**Short exercise**
From the first line of the data through the line containing "-.004)]], CREPE, r, wr=.001, rd=False, thick=.0005)", return each line exactly.

** START OF Extracted data **

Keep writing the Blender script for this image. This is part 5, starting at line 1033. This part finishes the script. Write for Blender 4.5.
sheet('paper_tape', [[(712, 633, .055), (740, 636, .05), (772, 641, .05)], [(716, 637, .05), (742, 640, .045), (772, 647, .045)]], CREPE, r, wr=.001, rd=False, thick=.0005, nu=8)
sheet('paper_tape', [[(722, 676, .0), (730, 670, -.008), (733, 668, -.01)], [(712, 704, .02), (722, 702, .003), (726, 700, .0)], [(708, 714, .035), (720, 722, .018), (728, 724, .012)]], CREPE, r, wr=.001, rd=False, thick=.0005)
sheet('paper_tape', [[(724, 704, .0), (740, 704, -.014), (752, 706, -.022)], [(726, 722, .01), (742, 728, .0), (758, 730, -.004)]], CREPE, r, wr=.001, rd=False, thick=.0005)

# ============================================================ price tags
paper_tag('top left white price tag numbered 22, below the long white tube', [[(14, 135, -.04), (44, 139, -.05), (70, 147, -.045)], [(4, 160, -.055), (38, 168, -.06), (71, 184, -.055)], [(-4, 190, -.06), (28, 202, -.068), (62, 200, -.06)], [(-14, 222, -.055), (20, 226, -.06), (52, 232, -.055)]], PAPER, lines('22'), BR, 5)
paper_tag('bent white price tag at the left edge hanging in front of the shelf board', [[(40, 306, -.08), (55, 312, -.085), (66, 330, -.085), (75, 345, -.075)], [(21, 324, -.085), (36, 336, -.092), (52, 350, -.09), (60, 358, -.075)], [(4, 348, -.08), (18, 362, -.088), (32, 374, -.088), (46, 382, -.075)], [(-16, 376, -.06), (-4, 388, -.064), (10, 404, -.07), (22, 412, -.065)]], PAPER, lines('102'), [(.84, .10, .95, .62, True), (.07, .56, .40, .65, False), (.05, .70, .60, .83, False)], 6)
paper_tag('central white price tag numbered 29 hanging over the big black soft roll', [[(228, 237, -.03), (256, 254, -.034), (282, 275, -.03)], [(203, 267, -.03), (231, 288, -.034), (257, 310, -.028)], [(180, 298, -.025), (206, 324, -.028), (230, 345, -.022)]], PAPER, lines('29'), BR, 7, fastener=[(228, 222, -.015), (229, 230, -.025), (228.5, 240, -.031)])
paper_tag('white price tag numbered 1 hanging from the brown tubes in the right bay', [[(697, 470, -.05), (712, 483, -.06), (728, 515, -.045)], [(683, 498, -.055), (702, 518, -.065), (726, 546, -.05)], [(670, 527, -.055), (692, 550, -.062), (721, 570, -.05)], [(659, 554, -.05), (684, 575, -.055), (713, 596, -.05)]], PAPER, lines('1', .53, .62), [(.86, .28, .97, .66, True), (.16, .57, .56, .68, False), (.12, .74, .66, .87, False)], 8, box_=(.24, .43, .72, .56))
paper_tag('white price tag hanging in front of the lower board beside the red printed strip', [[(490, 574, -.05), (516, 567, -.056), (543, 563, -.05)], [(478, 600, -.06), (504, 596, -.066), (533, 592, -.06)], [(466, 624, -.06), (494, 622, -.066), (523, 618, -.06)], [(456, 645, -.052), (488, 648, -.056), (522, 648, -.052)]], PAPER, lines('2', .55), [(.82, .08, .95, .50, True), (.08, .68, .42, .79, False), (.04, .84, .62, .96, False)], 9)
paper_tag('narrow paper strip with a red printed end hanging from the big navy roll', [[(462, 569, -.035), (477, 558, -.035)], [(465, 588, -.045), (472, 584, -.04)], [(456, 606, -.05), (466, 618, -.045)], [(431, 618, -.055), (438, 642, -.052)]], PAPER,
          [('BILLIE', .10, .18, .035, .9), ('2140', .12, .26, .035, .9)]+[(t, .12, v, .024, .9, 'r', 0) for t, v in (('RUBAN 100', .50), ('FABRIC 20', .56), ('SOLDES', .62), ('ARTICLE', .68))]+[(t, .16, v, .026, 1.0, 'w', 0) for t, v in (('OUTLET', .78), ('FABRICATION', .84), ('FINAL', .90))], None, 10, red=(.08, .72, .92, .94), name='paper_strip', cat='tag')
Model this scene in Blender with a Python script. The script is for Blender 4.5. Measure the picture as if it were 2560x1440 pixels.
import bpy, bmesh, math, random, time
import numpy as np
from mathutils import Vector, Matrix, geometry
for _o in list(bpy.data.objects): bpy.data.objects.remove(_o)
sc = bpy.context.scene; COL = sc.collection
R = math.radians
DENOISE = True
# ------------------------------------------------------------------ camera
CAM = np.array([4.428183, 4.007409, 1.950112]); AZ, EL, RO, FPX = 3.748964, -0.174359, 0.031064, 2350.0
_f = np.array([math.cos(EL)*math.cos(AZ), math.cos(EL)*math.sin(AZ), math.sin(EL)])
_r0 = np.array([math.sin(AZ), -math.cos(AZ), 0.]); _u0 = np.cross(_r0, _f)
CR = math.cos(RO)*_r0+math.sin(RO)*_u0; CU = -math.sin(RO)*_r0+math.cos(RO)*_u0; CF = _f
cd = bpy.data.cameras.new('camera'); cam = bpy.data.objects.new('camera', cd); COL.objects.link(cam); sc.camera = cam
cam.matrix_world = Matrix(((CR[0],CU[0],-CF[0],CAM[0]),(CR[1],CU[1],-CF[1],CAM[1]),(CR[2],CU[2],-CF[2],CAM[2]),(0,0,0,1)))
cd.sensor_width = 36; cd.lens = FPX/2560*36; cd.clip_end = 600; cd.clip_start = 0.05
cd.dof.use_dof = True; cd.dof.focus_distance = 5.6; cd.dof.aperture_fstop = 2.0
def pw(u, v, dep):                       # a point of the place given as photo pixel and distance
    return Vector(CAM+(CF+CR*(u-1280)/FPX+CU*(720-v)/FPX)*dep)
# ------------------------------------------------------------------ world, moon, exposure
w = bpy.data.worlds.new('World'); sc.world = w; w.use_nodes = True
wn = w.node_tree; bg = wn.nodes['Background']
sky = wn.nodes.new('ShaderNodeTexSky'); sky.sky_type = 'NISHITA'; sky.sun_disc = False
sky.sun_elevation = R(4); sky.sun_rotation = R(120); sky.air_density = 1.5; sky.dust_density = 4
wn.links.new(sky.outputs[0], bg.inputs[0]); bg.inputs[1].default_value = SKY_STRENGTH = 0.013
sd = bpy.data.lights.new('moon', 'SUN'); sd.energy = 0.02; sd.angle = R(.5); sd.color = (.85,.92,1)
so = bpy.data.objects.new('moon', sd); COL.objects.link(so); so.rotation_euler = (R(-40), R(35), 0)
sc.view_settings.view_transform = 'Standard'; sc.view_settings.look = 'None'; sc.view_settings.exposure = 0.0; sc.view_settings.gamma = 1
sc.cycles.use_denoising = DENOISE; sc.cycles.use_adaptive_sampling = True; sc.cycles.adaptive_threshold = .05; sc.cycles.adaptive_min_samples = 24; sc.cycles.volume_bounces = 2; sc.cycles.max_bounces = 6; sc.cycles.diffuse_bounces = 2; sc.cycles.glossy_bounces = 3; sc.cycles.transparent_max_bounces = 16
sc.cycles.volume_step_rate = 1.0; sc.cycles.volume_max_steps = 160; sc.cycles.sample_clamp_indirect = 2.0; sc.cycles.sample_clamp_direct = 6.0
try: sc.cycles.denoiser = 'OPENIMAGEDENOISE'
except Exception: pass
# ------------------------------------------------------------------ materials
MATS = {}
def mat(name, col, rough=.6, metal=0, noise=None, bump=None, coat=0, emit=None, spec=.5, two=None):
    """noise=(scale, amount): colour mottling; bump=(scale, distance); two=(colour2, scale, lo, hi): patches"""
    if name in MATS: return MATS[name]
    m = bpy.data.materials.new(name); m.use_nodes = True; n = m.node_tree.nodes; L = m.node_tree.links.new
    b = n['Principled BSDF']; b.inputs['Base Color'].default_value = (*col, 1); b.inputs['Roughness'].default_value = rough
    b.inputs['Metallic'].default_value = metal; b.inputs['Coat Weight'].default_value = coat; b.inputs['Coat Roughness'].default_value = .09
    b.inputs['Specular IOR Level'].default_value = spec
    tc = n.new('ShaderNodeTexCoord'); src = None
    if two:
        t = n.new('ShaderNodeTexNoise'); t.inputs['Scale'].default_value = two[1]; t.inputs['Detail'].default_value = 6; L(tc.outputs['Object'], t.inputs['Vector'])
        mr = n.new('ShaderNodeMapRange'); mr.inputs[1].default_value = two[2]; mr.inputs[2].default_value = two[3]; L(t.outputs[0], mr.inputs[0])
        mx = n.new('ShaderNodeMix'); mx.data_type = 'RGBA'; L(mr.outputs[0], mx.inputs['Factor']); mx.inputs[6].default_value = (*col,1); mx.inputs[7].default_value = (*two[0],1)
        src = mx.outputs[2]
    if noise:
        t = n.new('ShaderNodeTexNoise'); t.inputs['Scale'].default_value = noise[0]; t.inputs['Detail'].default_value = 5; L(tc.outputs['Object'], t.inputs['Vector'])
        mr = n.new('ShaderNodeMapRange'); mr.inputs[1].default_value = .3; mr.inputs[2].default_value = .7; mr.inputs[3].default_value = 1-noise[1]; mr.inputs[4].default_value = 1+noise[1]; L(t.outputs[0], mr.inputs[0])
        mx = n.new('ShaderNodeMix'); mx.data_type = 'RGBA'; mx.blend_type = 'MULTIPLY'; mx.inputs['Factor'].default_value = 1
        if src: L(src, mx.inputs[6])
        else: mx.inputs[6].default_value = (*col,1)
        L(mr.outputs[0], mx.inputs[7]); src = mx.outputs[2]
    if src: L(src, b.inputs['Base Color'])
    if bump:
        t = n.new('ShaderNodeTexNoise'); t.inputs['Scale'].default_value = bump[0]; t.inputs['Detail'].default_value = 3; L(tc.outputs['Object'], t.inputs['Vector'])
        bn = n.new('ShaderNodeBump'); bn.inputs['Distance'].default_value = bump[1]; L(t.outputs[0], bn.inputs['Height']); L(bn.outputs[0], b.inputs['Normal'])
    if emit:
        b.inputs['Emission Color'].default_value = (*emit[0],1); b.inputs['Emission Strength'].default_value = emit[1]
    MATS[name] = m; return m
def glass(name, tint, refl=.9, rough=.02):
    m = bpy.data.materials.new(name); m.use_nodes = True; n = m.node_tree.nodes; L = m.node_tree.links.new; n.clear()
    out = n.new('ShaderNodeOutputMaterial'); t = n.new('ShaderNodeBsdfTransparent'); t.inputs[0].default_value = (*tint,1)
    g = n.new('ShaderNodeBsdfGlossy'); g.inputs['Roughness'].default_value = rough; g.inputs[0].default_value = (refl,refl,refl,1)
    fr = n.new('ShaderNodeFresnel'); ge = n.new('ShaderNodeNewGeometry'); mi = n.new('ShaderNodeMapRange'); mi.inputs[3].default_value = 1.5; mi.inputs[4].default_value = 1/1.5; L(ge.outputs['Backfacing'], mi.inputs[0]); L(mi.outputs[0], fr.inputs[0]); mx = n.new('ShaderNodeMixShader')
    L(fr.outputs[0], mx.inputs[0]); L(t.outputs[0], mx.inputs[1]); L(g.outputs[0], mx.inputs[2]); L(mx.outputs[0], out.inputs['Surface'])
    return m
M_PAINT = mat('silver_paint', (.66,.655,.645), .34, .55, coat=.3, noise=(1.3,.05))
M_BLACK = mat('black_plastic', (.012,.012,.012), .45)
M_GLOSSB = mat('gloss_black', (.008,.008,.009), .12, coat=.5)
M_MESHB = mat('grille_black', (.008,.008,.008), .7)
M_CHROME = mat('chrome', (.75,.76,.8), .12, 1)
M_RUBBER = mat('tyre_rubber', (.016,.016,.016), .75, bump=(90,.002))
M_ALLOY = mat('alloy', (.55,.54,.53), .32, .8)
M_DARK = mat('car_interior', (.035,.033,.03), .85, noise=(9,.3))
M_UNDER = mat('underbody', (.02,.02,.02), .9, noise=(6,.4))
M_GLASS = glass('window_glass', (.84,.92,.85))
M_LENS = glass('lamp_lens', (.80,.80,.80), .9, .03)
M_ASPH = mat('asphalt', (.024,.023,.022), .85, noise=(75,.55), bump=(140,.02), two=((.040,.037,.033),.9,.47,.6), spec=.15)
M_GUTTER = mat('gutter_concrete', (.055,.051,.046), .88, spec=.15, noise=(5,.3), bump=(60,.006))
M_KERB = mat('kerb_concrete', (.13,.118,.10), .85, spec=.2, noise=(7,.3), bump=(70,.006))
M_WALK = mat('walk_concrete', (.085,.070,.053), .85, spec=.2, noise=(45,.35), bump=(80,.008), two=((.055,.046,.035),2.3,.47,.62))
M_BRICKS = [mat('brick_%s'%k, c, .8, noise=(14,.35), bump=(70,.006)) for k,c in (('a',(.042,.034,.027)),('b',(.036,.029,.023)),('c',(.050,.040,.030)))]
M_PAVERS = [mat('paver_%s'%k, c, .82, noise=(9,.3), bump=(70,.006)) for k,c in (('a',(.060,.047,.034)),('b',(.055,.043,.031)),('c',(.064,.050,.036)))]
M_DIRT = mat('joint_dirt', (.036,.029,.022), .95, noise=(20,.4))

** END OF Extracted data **

**Full answer**
Keep writing the Blender script for this image. This is part 5, starting at line 1033. This part finishes the script. Write for Blender 4.5.
sheet('paper_tape', [[(712, 633, .055), (740, 636, .05), (772, 641, .05)], [(716, 637, .05), (742, 640, .045), (772, 647, .045)]], CREPE, r, wr=.001, rd=False, thick=.0005, nu=8)
sheet('paper_tape', [[(722, 676, .0), (730, 670, -.008), (733, 668, -.01)], [(712, 704, .02), (722, 702, .003), (726, 700, .0)], [(708, 714, .035), (720, 722, .018), (728, 724, .012)]], CREPE, r, wr=.001, rd=False, thick=.0005)
sheet('paper_tape', [[(724, 704, .0), (740, 704, -.014), (752, 706, -.022)], [(726, 722, .01), (742, 728, .0), (758, 730, -.004)]], CREPE, r, wr=.001, rd=False, thick=.0005)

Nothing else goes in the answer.